The Financial Industry Regulatory Authority (FINRA) fined Securities America firm $1 million and ordered the company to pay $2 million in restitution to its customers.

© Shutterstock

The fine and order came after FINRA found that the company failed to reasonably supervise Class A mutual fund recommendations. This resulted in customers paying unnecessary fees through recommendations that were potentially unsuitable or not in customers’ best interest. 

“Firms have a fundamental obligation to supervise their representatives’ recommendations and ensure they serve their customers’ best interests,” Bill St. Louis, executive vice president and head of enforcement at FINRA, said. “When firms fail to supervise mutual fund recommendations, investors pay the price through unnecessary fees and charges. This $2 million in restitution will make affected customers whole, but prevention should always be the priority.”

Between January 2018 and June 2024, when it became part of Osaic Wealth, Securities America effected the purchase of approximately $3.8 billion in Class A mutual fund shares. However, FINRA said the firm failed to implement a system, including written policies and procedures, reasonably designed to supervise recommendations of Class A shares for compliance with FINRA Rule 2111 (Suitability) and Regulation Best Interest’s Care Obligation. The latter requires broker dealers to exercise reasonable diligence, care and skill when making recommendations to retail customers. 

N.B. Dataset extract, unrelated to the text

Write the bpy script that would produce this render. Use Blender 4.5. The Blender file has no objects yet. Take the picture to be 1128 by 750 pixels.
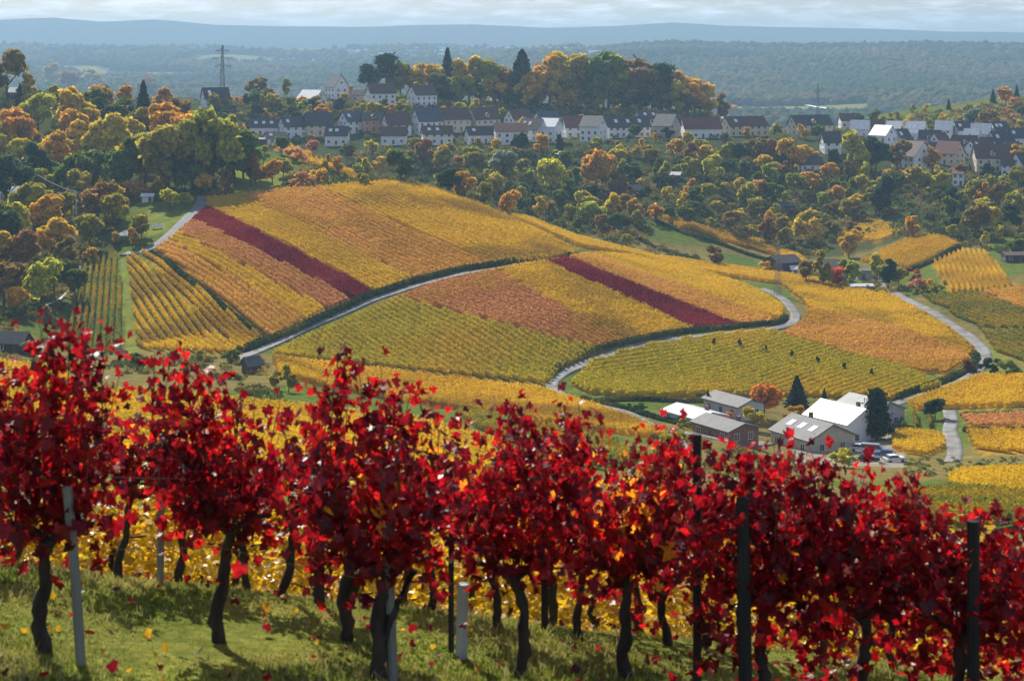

More specifically, Securities America’s supervisory system was not reasonably designed to detect switches and short-term sales. Even when the firm identified such trades, FINBRA said the firm failed to reasonably review them to ensure that representatives had reasonably considered fees and commissions. 

As a result, the firm failed to reasonably supervise recommendations of more than 1,000 Class A mutual fund switches and some 2,000 short-term sales that were potentially unsuitable or not in the customer’s best interest. In total, these trades caused customers to pay $2,019,040 in commissions and fees, which will now be returned to them as a result of this action. This matter originated from a FINRA cycle examination.

Securities America consented to the entry of FINRA’s findings, without admitting or denying the charges.